Przed wakacjami w Biedronce można było kupić całą serię kosmetyków marki Bell - Air Flow. W ofercie były między innymi błyszczyki. Ja skusiłam się na dwie sztuki. W zasadzie to najpierw kupiłam jeden, a po wypróbowaniu poleciałam po drugi. Dzisiaj co nieco Wam o nich opowiem.
POJEMNOŚĆ: brak informacji
WYPRODUKOWANO: w Polsce
DOSTĘPNOŚĆ: drogerie stacjonarne i internetowe
CENA: około 8 zł (tyle za nie zapłaciłam)
WAŻNOŚĆ: 12 miesięcy od otwarcia
OPAKOWANIE:
Błyszczyk do ust zapakowany jest w papierowo-plastikowy blister, co daje nam pewność, że nikt go wcześniej nie otwierał i nie macał. Bardzo mi się to podoba. Nawet jeżeli przez to nie mam możliwości wypróbowania produktu. Na opakowaniu znajdują się takie informacje jak skład, obiecanki producenta i nr koloru. Brak jednak informacji o pojemności - dziwne. Sam produkt umieszczony jest w kwadratowym pojemniczku typowym dla błyszczyków. Opakowanie jest lekkie i łatwe w obsłudze. Na początku troszkę skrzypiało przy otwieraniu.

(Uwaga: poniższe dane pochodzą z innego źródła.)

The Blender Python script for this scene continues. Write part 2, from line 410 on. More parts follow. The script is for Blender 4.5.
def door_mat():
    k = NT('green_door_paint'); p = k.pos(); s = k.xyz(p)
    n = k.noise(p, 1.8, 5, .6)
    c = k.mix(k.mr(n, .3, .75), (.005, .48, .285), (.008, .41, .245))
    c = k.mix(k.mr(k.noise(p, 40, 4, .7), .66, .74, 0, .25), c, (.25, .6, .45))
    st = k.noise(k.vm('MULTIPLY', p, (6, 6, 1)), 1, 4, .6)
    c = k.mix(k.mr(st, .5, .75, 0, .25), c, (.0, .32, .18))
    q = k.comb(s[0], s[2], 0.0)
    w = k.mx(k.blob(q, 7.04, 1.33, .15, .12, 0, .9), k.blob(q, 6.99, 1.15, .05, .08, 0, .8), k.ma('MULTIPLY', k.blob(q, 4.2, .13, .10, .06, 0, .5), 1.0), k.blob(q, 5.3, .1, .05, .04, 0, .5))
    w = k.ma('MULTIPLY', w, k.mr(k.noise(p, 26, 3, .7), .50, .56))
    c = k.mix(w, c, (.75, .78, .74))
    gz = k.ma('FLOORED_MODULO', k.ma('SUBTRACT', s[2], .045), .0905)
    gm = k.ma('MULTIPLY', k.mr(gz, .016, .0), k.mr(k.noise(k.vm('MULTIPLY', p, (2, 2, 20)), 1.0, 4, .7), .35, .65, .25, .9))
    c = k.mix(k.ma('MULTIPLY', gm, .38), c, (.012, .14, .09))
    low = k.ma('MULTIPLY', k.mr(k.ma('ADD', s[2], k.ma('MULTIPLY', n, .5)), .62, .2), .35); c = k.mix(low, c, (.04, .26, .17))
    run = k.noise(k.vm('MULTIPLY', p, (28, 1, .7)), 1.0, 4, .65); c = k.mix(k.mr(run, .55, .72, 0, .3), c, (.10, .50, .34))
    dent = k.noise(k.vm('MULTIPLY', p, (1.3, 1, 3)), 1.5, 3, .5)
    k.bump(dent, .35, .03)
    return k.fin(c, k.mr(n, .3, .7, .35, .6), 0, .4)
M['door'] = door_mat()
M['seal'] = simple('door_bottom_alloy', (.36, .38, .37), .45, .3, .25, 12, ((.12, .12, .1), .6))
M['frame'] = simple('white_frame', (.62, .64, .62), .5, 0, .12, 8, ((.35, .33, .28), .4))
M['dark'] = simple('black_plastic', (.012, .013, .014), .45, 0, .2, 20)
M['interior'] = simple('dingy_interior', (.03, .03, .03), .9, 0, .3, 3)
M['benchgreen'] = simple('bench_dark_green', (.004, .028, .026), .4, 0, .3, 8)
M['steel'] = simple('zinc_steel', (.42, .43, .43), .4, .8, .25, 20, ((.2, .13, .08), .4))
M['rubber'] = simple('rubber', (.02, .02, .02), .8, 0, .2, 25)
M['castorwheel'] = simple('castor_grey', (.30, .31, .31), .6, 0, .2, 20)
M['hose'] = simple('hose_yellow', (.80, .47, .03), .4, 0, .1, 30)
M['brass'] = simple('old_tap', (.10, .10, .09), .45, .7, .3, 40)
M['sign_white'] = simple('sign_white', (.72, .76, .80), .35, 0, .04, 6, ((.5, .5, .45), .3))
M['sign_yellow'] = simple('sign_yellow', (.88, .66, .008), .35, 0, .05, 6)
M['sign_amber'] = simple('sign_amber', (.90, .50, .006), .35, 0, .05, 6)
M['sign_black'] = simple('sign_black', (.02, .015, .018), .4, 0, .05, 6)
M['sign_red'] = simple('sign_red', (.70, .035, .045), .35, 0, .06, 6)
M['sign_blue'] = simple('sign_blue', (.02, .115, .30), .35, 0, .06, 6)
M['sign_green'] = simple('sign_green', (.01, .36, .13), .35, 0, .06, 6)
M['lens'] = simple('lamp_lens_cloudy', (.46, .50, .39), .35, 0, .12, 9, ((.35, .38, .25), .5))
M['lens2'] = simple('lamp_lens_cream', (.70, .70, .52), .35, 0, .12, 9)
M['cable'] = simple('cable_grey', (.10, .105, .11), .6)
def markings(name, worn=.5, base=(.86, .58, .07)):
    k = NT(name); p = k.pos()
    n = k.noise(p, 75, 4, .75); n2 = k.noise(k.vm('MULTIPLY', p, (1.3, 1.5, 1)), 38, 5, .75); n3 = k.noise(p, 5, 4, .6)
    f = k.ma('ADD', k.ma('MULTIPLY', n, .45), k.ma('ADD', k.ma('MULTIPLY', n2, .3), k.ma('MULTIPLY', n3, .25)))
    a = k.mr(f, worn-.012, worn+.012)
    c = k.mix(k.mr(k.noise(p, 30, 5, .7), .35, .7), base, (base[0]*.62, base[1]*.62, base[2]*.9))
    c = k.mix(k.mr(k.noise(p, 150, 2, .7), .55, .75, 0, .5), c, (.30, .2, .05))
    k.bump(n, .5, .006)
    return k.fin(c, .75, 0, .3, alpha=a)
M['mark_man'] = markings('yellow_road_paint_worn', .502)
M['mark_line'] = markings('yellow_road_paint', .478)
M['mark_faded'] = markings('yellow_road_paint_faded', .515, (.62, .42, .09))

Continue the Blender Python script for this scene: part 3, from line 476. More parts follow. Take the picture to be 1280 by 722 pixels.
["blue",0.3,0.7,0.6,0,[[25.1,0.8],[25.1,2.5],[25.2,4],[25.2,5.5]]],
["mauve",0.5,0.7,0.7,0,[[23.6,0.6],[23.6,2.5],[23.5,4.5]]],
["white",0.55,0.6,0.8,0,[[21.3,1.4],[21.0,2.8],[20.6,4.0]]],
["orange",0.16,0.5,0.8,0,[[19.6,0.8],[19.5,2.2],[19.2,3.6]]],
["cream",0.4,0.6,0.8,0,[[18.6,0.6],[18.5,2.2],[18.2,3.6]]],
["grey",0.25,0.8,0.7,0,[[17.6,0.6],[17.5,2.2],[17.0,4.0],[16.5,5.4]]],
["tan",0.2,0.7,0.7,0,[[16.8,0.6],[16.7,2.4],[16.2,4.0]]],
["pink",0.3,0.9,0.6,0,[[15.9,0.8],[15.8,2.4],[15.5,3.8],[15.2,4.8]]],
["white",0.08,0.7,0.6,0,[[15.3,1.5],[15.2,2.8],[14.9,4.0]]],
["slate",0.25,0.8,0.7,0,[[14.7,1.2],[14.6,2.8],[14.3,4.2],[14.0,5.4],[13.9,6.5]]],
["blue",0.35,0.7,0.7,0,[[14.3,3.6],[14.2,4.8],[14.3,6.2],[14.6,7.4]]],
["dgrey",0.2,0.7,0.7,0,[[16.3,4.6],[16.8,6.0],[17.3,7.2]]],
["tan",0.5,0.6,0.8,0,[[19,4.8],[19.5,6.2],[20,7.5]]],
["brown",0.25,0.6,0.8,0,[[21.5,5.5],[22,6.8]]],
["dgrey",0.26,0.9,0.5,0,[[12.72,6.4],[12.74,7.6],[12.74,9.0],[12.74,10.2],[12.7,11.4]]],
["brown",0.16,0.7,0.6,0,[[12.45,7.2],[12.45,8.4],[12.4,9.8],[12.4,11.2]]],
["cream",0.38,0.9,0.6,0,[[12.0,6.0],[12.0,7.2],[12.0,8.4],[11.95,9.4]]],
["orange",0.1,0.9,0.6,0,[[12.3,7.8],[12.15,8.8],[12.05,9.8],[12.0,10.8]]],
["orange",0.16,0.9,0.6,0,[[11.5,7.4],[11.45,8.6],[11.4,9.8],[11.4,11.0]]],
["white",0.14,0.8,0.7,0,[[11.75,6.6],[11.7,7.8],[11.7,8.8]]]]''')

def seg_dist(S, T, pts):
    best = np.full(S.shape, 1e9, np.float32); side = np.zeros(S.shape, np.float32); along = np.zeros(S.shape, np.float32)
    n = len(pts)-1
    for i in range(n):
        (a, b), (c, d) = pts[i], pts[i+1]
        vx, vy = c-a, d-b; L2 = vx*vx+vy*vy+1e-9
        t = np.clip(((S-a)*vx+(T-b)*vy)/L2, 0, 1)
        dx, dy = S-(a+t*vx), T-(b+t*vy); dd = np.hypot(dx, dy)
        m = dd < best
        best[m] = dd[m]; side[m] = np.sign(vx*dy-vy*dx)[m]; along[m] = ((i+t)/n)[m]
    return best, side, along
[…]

Do nakładania służy nam klasyczna gąbeczka. Wygodna i nabiera odpowiednią ilość produktu.
SKŁAD:
Tu się nie wykażę. Niewiele mi ten skład mówi.
KONSYSTENCJA I KOLOR:
Błyszczyk jest dosyć gęsty. Zawiera maleńkie drobinki, które na szczęście nie są nachalne i nie pozostają na ustach. Dla mnie konsystencja jest w sam raz. Lubię takie.
Kolorki wybrałam dwa - 06 i 04 (patrząc od lewej). Obydwa kolorki są bardzo delikatne. Pierwszy nadaje ustom lekko różowego zabarwienia, a drugi zachowuje się jak bezbarwny. Drobinek nie widać prawie wcale. Są widoczne tylko gdy pada na nie słońce. Taki efekt bardzo lubię.
ZAPACH:
Bardzo przyjemny, słodkawy. Kojarzy mi się owocowo.
OPINIA OGÓLNA:
Ogólnie rzecz ujmując jestem raczej użytkownikiem błyszczyków. Pomadki są dla mnie dużo trudniejsze w użytkowaniu. Te jasne są ok, ale już ciemniejsze kolory wymagają więcej zachodu. Potrzebna jest konturówka do ust (której nomen omen nie posiadam), umiejętność nie wyjeżdżania za linie :P, specjalny pędzelek (mam!) i przede wszystkim czas. Błyszczyk jest przy tym łatwy, szybki i wygodny. Dwa machnięcia i efekt gotowy.
Błyszczyki Bell zachęciły mnie do zakupu ceną. I chęcią spróbowania czegoś nowego. Pierwszy w życiu błyszczyk jakiego używałam był właśnie tej marki (ale źle go wspominam). Po wypróbowaniu jednego, dokupiłam drugi. Podoba mi się efekt, który pozostawiają na ustach, zapach i konsystencja.
Czy kupię go ponownie? Czemu nie. Ale najpierw muszę wykończyć ten i kilka innych ;) No i moją całą kolekcje pomadek.